En el mausoleo
de Tamerlán en Samarkanda –bellísimo, impactante- me impresiona la lápida negra
bajo la cual reposan los restos del gran conquistador. De hecho, hay cinco
tumbas bajo la cúpula; la más fotografiada es la de Tamerlán, pero la que más
me intriga es una en la que nadie sabe quién reposa. En la cabecera alguien
clavó un palo con una cola de caballo colgada de lo más alto, lo que lleva a
pensar que se trataba de un nómada desconocido que se coló en el mausoleo del
conquistador.
A
la salida del mausoleo, me fijo en la placa de una calle que lleva el nombre de
Ruy González de Clavijo, el español que visitó Samarkanda durante un largo
viaje que duró entre mayo de 1403 y marzo de 1406. “La ciudad de Samarkanda”,
escribió en Embajada a Tamerlán,
“está asentada en un llano y es cercada de un muro de tierra, y de cavas muy
hondas, y es poco más grande que la ciudad de Sevilla”. La califica de “ciudad
de maravillas” y habla con embeleso de sus fiestas, de los elefantes que tenían
como arma de combate y de la afición de sus ciudadanos por el buen comer y
beber.
Visito después el observatorio de Ulughbek (1394-1449), nieto de Tamerlán
que destacó por su amor a las artes y a la astronomía. Llegó a catalogar 1080
estrellas y debió de ser toda una rareza cultural en aquel mundo de guerreros. El
recordado y venerado, sin embargo, es Tamerlán, el conquistador cruel.

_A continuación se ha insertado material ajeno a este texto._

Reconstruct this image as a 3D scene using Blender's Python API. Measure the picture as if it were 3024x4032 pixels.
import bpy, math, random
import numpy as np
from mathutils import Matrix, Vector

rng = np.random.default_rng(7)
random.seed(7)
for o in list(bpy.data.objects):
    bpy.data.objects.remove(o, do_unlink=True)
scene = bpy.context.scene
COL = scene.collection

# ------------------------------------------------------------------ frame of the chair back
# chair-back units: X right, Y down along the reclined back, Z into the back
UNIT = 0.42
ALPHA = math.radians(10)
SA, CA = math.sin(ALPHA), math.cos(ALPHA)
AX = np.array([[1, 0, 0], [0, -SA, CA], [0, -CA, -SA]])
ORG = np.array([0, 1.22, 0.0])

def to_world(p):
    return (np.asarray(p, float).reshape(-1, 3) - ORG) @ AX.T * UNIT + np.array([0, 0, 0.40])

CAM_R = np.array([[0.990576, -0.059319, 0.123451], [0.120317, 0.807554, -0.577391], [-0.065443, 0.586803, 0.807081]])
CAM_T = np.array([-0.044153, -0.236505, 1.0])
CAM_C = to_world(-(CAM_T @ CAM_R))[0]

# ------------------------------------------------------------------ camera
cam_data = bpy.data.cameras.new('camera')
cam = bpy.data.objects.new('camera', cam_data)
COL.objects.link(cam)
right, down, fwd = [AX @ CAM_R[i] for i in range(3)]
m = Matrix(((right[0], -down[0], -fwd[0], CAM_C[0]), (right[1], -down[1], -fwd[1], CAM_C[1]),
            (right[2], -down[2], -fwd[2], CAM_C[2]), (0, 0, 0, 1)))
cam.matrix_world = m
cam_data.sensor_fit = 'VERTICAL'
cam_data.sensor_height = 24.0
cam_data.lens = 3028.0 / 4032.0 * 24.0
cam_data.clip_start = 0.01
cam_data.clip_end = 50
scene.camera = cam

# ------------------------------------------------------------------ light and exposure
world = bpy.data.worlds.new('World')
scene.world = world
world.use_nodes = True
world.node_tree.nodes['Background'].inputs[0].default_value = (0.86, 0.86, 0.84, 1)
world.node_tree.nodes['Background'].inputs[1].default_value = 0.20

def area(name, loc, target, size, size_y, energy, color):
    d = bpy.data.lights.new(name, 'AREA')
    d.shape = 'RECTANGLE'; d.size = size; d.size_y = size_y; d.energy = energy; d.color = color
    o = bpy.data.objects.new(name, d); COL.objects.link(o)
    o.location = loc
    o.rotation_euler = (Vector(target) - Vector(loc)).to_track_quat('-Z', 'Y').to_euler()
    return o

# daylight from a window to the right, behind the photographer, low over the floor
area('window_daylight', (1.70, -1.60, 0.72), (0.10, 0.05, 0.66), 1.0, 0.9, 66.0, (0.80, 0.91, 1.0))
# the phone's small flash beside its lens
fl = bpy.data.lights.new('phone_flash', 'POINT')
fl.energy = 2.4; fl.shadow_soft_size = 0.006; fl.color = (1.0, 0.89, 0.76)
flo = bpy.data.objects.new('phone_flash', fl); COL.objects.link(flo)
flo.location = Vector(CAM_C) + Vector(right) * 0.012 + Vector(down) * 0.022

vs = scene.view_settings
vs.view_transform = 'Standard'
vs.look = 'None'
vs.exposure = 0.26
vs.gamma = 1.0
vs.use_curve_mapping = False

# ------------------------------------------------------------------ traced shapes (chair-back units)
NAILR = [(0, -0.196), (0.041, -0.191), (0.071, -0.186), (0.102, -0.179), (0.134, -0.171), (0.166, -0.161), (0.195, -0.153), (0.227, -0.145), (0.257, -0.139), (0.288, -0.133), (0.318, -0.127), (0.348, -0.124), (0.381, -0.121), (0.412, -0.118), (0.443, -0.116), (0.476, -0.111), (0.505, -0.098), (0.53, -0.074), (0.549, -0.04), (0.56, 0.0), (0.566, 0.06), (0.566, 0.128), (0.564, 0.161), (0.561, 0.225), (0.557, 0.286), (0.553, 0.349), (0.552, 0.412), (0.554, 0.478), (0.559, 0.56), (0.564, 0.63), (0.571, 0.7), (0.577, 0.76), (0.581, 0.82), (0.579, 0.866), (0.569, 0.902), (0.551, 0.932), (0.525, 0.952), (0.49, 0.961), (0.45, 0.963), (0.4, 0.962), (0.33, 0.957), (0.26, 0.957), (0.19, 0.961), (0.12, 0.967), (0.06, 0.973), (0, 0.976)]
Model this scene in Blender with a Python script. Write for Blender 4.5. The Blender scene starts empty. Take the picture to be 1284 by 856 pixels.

En la hermosa necrópolis de Shakhi Zinda me sorprendre el mausoleo de un primo de
Mahoma. “Vino aquí en el siglo VII a predicar el islam, pero lo decapitaron”,
cuenta un guía en tono monótono. “La cabeza siguió hablando desde el suelo.
Cuando terminó el sermón, se la puso bajo el brazo y se dirigió andando a esta
tumba”. La arqueología
indica que el mausoleo se construyó en el XII, cinco siglos después. Hay, pues,
una contradicción con la leyenda, pero ya se sabe que la lógica no es el punto
fuerte de leyendas y milagros.
Por la tarde, en el bazar, me quedo
asombrado ante la gran variedad de melones, el rojo intenso de las granadas y
las bolas de yogurt y de queso de claro origen nómada. Samarkanda no parece
haber cambiado desde la Embajada a Tamerlán. La confirmación
llega por la noche, cuando en una discoteca del centro me muestran, junto a la
pista de baile, las ruinas de una antigua torre de guardia. El recuerdo de Tamerlán
y una modernidad remojada en vodka vuelven a darse la mano.